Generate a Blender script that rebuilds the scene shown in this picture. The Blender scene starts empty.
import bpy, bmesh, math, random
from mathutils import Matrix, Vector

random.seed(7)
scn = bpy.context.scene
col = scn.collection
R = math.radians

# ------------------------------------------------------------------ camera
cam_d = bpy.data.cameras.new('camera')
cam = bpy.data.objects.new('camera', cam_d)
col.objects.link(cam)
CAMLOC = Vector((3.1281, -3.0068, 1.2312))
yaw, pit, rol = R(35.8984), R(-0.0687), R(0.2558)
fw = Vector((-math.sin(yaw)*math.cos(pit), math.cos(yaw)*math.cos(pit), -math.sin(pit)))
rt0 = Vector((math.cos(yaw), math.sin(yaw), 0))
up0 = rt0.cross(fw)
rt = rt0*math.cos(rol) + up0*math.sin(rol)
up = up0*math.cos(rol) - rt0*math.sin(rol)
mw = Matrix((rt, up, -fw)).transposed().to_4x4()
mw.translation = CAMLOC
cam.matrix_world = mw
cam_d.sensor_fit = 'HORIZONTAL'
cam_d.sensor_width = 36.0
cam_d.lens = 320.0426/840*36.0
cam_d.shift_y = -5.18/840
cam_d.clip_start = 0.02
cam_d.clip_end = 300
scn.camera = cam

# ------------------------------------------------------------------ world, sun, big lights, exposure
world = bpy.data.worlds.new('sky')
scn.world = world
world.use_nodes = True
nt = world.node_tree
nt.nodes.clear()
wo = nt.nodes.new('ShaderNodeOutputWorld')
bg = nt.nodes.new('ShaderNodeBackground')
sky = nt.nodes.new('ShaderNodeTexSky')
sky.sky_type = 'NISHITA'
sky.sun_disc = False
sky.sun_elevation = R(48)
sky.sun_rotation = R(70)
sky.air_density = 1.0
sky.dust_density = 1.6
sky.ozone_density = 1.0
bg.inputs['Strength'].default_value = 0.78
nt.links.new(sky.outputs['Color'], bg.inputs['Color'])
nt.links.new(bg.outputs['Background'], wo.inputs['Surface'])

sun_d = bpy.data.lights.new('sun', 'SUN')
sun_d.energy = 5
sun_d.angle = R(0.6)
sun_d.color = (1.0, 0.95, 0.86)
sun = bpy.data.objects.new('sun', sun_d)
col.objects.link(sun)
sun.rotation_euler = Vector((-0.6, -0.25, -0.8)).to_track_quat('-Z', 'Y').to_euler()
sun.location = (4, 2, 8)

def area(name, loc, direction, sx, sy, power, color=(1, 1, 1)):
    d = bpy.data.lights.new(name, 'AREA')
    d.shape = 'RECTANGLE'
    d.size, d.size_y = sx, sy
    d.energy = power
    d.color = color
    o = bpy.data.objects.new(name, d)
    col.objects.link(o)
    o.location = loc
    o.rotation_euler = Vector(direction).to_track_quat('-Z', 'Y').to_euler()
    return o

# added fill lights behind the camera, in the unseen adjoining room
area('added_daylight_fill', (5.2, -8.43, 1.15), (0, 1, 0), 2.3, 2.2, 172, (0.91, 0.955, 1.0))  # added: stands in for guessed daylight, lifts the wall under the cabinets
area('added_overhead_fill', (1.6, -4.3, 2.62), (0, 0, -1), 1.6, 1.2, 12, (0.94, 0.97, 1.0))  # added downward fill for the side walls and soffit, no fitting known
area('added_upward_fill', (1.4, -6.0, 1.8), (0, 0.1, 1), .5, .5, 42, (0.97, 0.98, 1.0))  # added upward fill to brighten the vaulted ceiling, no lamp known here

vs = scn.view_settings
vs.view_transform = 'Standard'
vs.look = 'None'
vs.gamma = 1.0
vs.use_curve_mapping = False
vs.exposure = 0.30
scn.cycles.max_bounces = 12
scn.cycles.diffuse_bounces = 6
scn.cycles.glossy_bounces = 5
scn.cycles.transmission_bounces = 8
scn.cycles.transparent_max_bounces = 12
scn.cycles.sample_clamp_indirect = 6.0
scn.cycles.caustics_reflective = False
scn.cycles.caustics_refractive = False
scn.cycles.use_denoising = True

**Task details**
Quote the entire listing above exactly.

**Output of the exercise**
Generate a Blender script that rebuilds the scene shown in this picture. The Blender scene starts empty.
import bpy, bmesh, math, random
from mathutils import Matrix, Vector

random.seed(7)
scn = bpy.context.scene
col = scn.collection
R = math.radians

# ------------------------------------------------------------------ camera
cam_d = bpy.data.cameras.new('camera')
cam = bpy.data.objects.new('camera', cam_d)
col.objects.link(cam)
CAMLOC = Vector((3.1281, -3.0068, 1.2312))
yaw, pit, rol = R(35.8984), R(-0.0687), R(0.2558)
fw = Vector((-math.sin(yaw)*math.cos(pit), math.cos(yaw)*math.cos(pit), -math.sin(pit)))
rt0 = Vector((math.cos(yaw), math.sin(yaw), 0))
up0 = rt0.cross(fw)
rt = rt0*math.cos(rol) + up0*math.sin(rol)
up = up0*math.cos(rol) - rt0*math.sin(rol)
mw = Matrix((rt, up, -fw)).transposed().to_4x4()
mw.translation = CAMLOC
cam.matrix_world = mw
cam_d.sensor_fit = 'HORIZONTAL'
cam_d.sensor_width = 36.0
cam_d.lens = 320.0426/840*36.0
cam_d.shift_y = -5.18/840
cam_d.clip_start = 0.02
cam_d.clip_end = 300
scn.camera = cam

# ------------------------------------------------------------------ world, sun, big lights, exposure
world = bpy.data.worlds.new('sky')
scn.world = world
world.use_nodes = True
nt = world.node_tree
nt.nodes.clear()
wo = nt.nodes.new('ShaderNodeOutputWorld')
bg = nt.nodes.new('ShaderNodeBackground')
sky = nt.nodes.new('ShaderNodeTexSky')
sky.sky_type = 'NISHITA'
sky.sun_disc = False
sky.sun_elevation = R(48)
sky.sun_rotation = R(70)
sky.air_density = 1.0
sky.dust_density = 1.6
sky.ozone_density = 1.0
bg.inputs['Strength'].default_value = 0.78
nt.links.new(sky.outputs['Color'], bg.inputs['Color'])
nt.links.new(bg.outputs['Background'], wo.inputs['Surface'])

sun_d = bpy.data.lights.new('sun', 'SUN')
sun_d.energy = 5
sun_d.angle = R(0.6)
sun_d.color = (1.0, 0.95, 0.86)
sun = bpy.data.objects.new('sun', sun_d)
col.objects.link(sun)
sun.rotation_euler = Vector((-0.6, -0.25, -0.8)).to_track_quat('-Z', 'Y').to_euler()
sun.location = (4, 2, 8)

def area(name, loc, direction, sx, sy, power, color=(1, 1, 1)):
    d = bpy.data.lights.new(name, 'AREA')
    d.shape = 'RECTANGLE'
    d.size, d.size_y = sx, sy
    d.energy = power
    d.color = color
    o = bpy.data.objects.new(name, d)
    col.objects.link(o)
    o.location = loc
    o.rotation_euler = Vector(direction).to_track_quat('-Z', 'Y').to_euler()
    return o

# added fill lights behind the camera, in the unseen adjoining room
area('added_daylight_fill', (5.2, -8.43, 1.15), (0, 1, 0), 2.3, 2.2, 172, (0.91, 0.955, 1.0))  # added: stands in for guessed daylight, lifts the wall under the cabinets
area('added_overhead_fill', (1.6, -4.3, 2.62), (0, 0, -1), 1.6, 1.2, 12, (0.94, 0.97, 1.0))  # added downward fill for the side walls and soffit, no fitting known
area('added_upward_fill', (1.4, -6.0, 1.8), (0, 0.1, 1), .5, .5, 42, (0.97, 0.98, 1.0))  # added upward fill to brighten the vaulted ceiling, no lamp known here

vs = scn.view_settings
vs.view_transform = 'Standard'
vs.look = 'None'
vs.gamma = 1.0
vs.use_curve_mapping = False
vs.exposure = 0.30
scn.cycles.max_bounces = 12
scn.cycles.diffuse_bounces = 6
scn.cycles.glossy_bounces = 5
scn.cycles.transmission_bounces = 8
scn.cycles.transparent_max_bounces = 12
scn.cycles.sample_clamp_indirect = 6.0
scn.cycles.caustics_reflective = False
scn.cycles.caustics_refractive = False
scn.cycles.use_denoising = True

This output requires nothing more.